Someone came to me in tears. “Too much yelling,” he said. “My boyfriend yells at me, my boss yells at me, even my father still yells at me.”

We talked about how yelling doesn’t achieve what the yellers want to achieve. We talked about the knot he gets in his stomach when the yelling starts, his initial inclination to give in, and how later his impulse is to shut down — not do what the yellers want, not respond at all.

Is yelling cultural? Instinctual? Does the impulse (or permission) to shout come in part from this week’s Torah portion, Yitro, in which the Israelites receive the dramatic verbal delivery of the Ten Commandments?

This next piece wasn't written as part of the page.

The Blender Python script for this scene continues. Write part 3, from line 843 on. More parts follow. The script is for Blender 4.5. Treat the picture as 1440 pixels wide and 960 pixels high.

“On the third day, as morning dawned, there was thunder and lightning and a dense cloud upon the mountain, and a very loud blast of the horn; and all the people who were in the camp trembled. Moses led the people out of the camp toward God, and they took their places at the foot of the mountain. Now Mount Sinai was all in smoke, for God had come down upon it in fire; the smoke rose like the smoke of a kiln, and the whole mountain trembled violently. The blare of the horn grew louder and louder. As Moses spoke, God answered him in thunder” (Exodus 19:16-19).

After the commandments were delivered, “All the people witnessed the thunder and lightning, the blare of the horn and the mountain all in smoke; and when the people saw it, they fell back and stood at a distance. ‘You speak to us,’ they said to Moses, ‘and we will obey; but let not God speak to us, lest we die’ ” (Exodus 20:15-16).

I confess I do love the drama of this scene, and the image of the multitudes trembling there together at the mountain. One of the many midrashim (legends not in Torah) about this scene tells us that the multitude gathered there at the foot of the mountain includes all Jews who ever lived, those alive then, and not yet alive, Jews by birth and Jews by Choice. A sweet Jewish tradition comes from that midrash: If you ever meet someone who looks familiar, but you can’t remember where you’ve met, Jews will often say, “We must have met at Sinai.”